S. Korea ratifies FTA with China

November 30, 2015


SEOUL (Yonhap) — South Korea’s National Assembly approved the country’s bilateral free trade agreement (FTA) with China during a main session Monday.

Lawmakers of the ruling Saenuri Party and the main opposition New Politics Alliance for Democracy (NPAD) put the accord to a vote after days of intense discussions, and it passed in a 196-33 vote with 36 abstentions.

The agreement still needs China’s ratification in order to take effect as early as this year.

“(The Korea-China FTA) will act as a new stimulus and a growth engine for our future economy with the increase of the country’s gross domestic product (GDP) by 0.96 percent in the next 10 years after it takes effect,” the Seoul government said in a ratification bill.

The two countries officially inked the deal on June 1, taking a step closer to implementing what officials here call a mutually beneficial and significant trade pact.

China is already, by far, the world’s single largest importer of South Korean goods.
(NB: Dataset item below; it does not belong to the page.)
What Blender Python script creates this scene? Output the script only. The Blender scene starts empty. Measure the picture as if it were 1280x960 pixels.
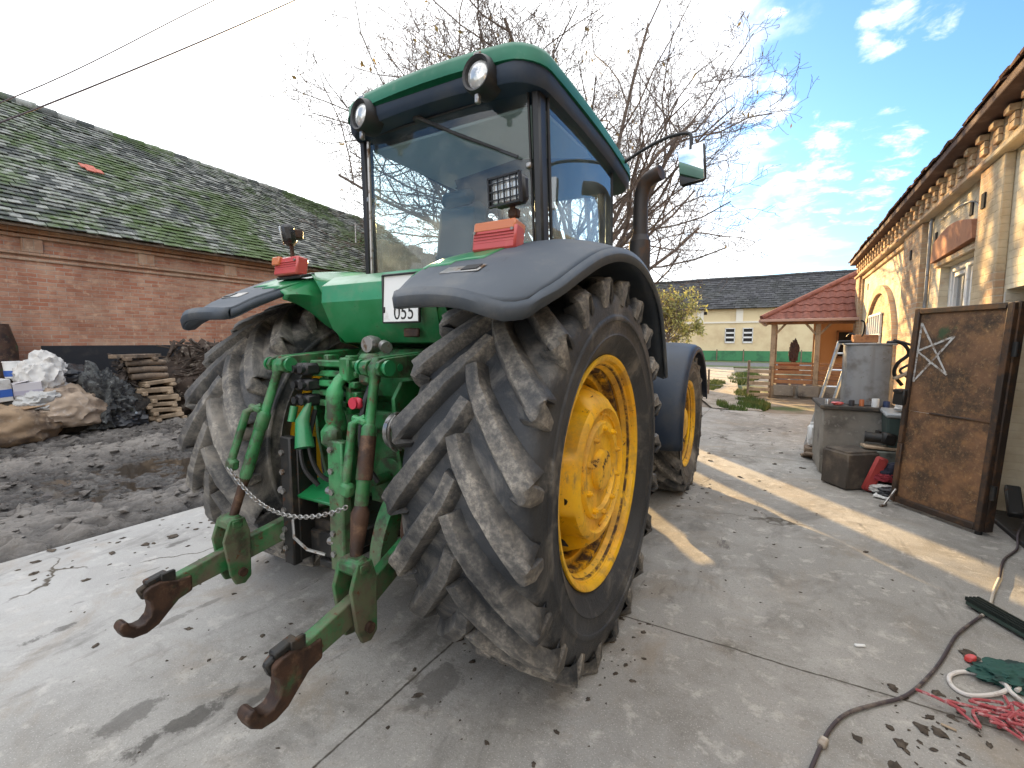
import bpy, bmesh, math, random
from mathutils import Vector, Matrix, noise
R = math.radians
PI = math.pi
random.seed(7)
S = bpy.context.scene
COL = S.collection

# ------------------------------------------------------------------ mesh helpers
class MB:
    def __init__(self):
        self.v = []; self.f = []; self.a = []; self.fa = []
        self.cur = 0.0
    def add(self, vs, fs, a=0.0):
        o = len(self.v)
        self.v += [tuple(p) for p in vs]
        self.a += (list(a) if isinstance(a, (list, tuple)) else [a] * len(vs))
        for f in fs:
            self.f.append(tuple(i + o for i in f))
        return self
    def box(self, c, s, rot=None, ch=0.0, a=0.0):
        hx, hy, hz = s[0] / 2, s[1] / 2, s[2] / 2
        c = Vector(c)
        M = rot if isinstance(rot, Matrix) else (Matrix.Rotation(0, 3, 'X') if rot is None else
             (Matrix.Rotation(rot[2], 3, 'Z') @ Matrix.Rotation(rot[1], 3, 'Y') @ Matrix.Rotation(rot[0], 3, 'X')))
        if ch <= 0:
            vs = [c + M @ Vector((x * hx, y * hy, z * hz)) for x in (-1, 1) for y in (-1, 1) for z in (-1, 1)]
            fs = [(0, 1, 3, 2), (4, 6, 7, 5), (0, 4, 5, 1), (2, 3, 7, 6), (0, 2, 6, 4), (1, 5, 7, 3)]
            return self.add(vs, fs, a)
        ch = min(ch, .49 * min(s))
        vs = []; idx = {}
        for x in (-1, 1):
            for y in (-1, 1):
                for z in (-1, 1):
                    for ax in range(3):
                        h = [hx - ch, hy - ch, hz - ch]
                        h[ax] += ch
                        idx[(x, y, z, ax)] = len(vs)
                        vs.append(c + M @ Vector((x * h[0], y * h[1], z * h[2])))
        fs = []
        for ax in range(3):
            o = [i for i in range(3) if i != ax]
            for sg in (-1, 1):
                q = []
                for (p, r) in ((-1, -1), (1, -1), (1, 1), (-1, 1)):
                    k = [0, 0, 0]; k[ax] = sg; k[o[0]] = p; k[o[1]] = r
                    q.append(idx[(k[0], k[1], k[2], ax)])
                fs.append(tuple(q))
        for ax in range(3):            # edges along axis ax
            o = [i for i in range(3) if i != ax]
            for p in (-1, 1):
                for r in (-1, 1):
                    k0 = [0, 0, 0]; k0[o[0]] = p; k0[o[1]] = r
                    k1 = list(k0); k0[ax] = -1; k1[ax] = 1
                    fs.append((idx[(*k0, o[0])], idx[(*k1, o[0])], idx[(*k1, o[1])], idx[(*k0, o[1])]))
        for x in (-1, 1):
            for y in (-1, 1):
                for z in (-1, 1):
                    fs.append((idx[(x, y, z, 0)], idx[(x, y, z, 1)], idx[(x, y, z, 2)]))
        return self.add(vs, fs, a)
    def tube(self, pts, r, n=8, cap=True, a=0.0, closed=False, flat=1.0):
        P = [Vector(p) for p in pts]
        m = len(P)
        rr = r if isinstance(r, (list, tuple)) else [r] * m
        T = []
        for i in range(m):
            if closed: t = P[(i + 1) % m] - P[i - 1]
            else: t = P[min(i + 1, m - 1)] - P[max(i - 1, 0)]
            T.append(t.normalized() if t.length > 1e-9 else Vector((0, 0, 1)))
        ref = Vector((0, 0, 1)) if abs(T[0].z) < .9 else Vector((1, 0, 0))
        u = T[0].cross(ref).normalized()
        vs = []; fs = []
        for i in range(m):
            u = (u - T[i] * u.dot(T[i]))
            u = u.normalized() if u.length > 1e-6 else T[i].orthogonal().normalized()
            w = T[i].cross(u)
            for k in range(n):
                an = 2 * PI * k / n
                vs.append(P[i] + (u * math.cos(an) + w * math.sin(an) * flat) * rr[i])
        for i in range(m if closed else m - 1):
            j = (i + 1) % m
            for k in range(n):
                l = (k + 1) % n
                fs.append((i * n + k, i * n + l, j * n + l, j * n + k))
        if cap and not closed:
            fs.append(tuple(reversed(range(n))))
            fs.append(tuple((m - 1) * n + k for k in range(n)))
        return self.add(vs, fs, a)
    def cyl(self, p0, p1, r, n=16, r2=None, a=0.0):
        return self.tube([p0, p1], [r, r if r2 is None else r2], n, True, a)
    def lathe(self, prof, o, axis='x', n=48, a=0.0, close=False):
        """prof: (h along axis, radius)"""
        vs = []; fs = []
        m = len(prof)
        for i in range(n):
            t = 2 * PI * i / n
            c, s = math.cos(t), math.sin(t)
            for (h, r) in prof:
                if axis == 'x': vs.append((o[0] + h, o[1] + r * c, o[2] + r * s))
                elif axis == 'y': vs.append((o[0] + r * c, o[1] + h, o[2] + r * s))
                else: vs.append((o[0] + r * c, o[1] + r * s, o[2] + h))
        for i in range(n):
            j = (i + 1) % n
            for k in range(m - 1 if not close else m):
                l = (k + 1) % m
                fs.append((i * m + k, j * m + k, j * m + l, i * m + l))
        return self.add(vs, fs, a)
    def prism(self, poly, axis, d0, d1, a=0.0):
        """poly of 2-D points extruded along axis between d0 and d1; x:(y,z) y:(x,z) z:(x,y)"""
        n = len(poly)
        def P(p, d):
            return {'x': (d, p[0], p[1]), 'y': (p[0], d, p[1]), 'z': (p[0], p[1], d)}[axis]
        vs = [P(p, d0) for p in poly] + [P(p, d1) for p in poly]
        fs = [tuple(range(n)), tuple(reversed(range(n, 2 * n)))]
        for i in range(n):
            j = (i + 1) % n
            fs.append((i, i + n, j + n, j))
        return self.add(vs, fs, a)
    def grid(self, fn, nu, nv, a=0.0, wrap=False):
        vs = [fn(i / (nu - 1), j / (nv - 1)) for i in range(nu) for j in range(nv)]
        fs = [(i * nv + j, (i + 1) * nv + j, (i + 1) * nv + j + 1, i * nv + j + 1) for i in range(nu - 1) for j in range(nv - 1)]
        return self.add(vs, fs, a)
    def loft(self, rings, cap=True, a=0.0):
        n = len(rings[0]); vs = [p for r in rings for p in r]; fs = []
        for i in range(len(rings) - 1):
            for k in range(n):
                l = (k + 1) % n
                fs.append((i * n + k, i * n + l, (i + 1) * n + l, (i + 1) * n + k))
        if cap:
            fs.append(tuple(reversed(range(n)))); fs.append(tuple((len(rings) - 1) * n + k for k in range(n)))
        return self.add(vs, fs, a)
    def build(self, name, mat, parent=None, origin=(0, 0, 0), bevel=0.0, solid=0.0, smooth=38, seg=2, sub=0, recalc=True):
        me = bpy.data.meshes.new(name)
        o = Vector(origin)
        me.from_pydata([tuple(Vector(p) - o) for p in self.v], [], self.f)
        if any(self.a):
            at = me.attributes.new('val', 'FLOAT', 'POINT')
            at.data.foreach_set('value', [float(x) for x in self.a])
        if recalc:
            bm = bmesh.new(); bm.from_mesh(me)
            bmesh.ops.recalc_face_normals(bm, faces=bm.faces)
            bm.to_mesh(me); bm.free()
        if smooth:
            me.shade_smooth()
            me.set_sharp_from_angle(angle=R(smooth))
        me.materials.append(mat)
        ob = bpy.data.objects.new(name, me)
        COL.objects.link(ob)
        if parent is not None: ob.parent = parent
        else: ob.location = o
        if solid:
            m = ob.modifiers.new('Thickness', 'SOLIDIFY'); m.thickness = solid; m.offset = 0
        if bevel:
            m = ob.modifiers.new('Bevel', 'BEVEL'); m.width = bevel; m.segments = seg; m.limit_method = 'ANGLE'; m.angle_limit = R(40)
            m.harden_normals = True
        if sub:
            m = ob.modifiers.new('Sub', 'SUBSURF'); m.levels = sub; m.render_levels = sub
        return ob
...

Trade volume between South Korea and China stood at US$290.5 billion in 2014, 22 years after they established diplomatic relations in 1992, according to Chinese data.

The trade pact has been in political limbo in the National Assembly for days as the NPAD maintained that it is necessary to take supplementary measures to support industries that will suffer from the agreement, such as the agricultural sector.

In an attempt to break the deadlock, floor leaders of the rival parties met and came up with a measure to support agriculture and fishery industries.

Under the measure, the government will provide approximately 1 trillion won (US$865 million) in direct financial support for farmers and fishermen to minimize damage from the new FTA with China.

Nearly 100 billion won will be financed from government and public enterprises over the next 10 years, according to the measure.

Immediately following its implementation, the Korea-China FTA will expand South Korea’s trade territory, represented by the combined GDPs of countries with which South Korea has an FTA, from the current 61 percent to 73 percent of the global GDP.

It is also expected to boost the countries’ annual bilateral trade to more than US$300 billion, a 39.5 percent hike from $215.1 billion in 2012, Seoul’s trade ministry said.

In the 10 years following its implementation, the free trade deal is expected to boost South Korea’s real GDP by 0.96 percent while creating some 53,800 new jobs.

Under the Korea-China FTA, Seoul will eliminate its import tariffs on 79 percent of all products, or 9,690 goods, from China within 10 years following its implementation.

Beijing will do the same on 71 percent of all products, or 5,846 items, from South Korea over the cited period.

In the 20 years after the FTA goes into effect, South Korea will have eliminated its tariffs on 92 percent of all products from China, with China eliminating its tariffs on 91 percent of all products from South Korea.

In the same session Monday, the National Assembly also approved bilateral FTAs with New Zealand and Vietnam.

Under the Korea-Vietnam FTA signed in May, the Southeast Asian country will completely remove its import duties on 89.9 percent of all products from South Korea over a 15-year period following its implementation.

Seoul will do the same on 95.4 percent or 11,668 out of the total 12,232 products imported from Vietnam.

Under the FTA with New Zealand inked in late March, South Korea will remove tariffs on 96.4 percent of all products from New Zealand within 15 years of the deal taking effect. By comparison, New Zealand will eliminate tariffs on all South Korean goods within seven years of the deal taking effect.

The two sides agreed to exclude rice, a key staple food for Koreans, and other sensitive agricultural produce, including apples and garlic, from the deal.

The National Assembly also passed an FTA in the investment and service sectors with Turkey that will complement the bilateral trade pact that went into effect in 2013.

The countries implemented their bilateral FTA for products in May 2013 after they failed to narrow differences in the service and investment sectors.

The agreement for the service and investment sectors will open up most of Turkey’s service market with only a handful of areas excluded from market liberalization, such as government procurement and airline services.

It will also prohibit any type of restrictions on market access while also requiring both countries to streamline their regulations with international norms.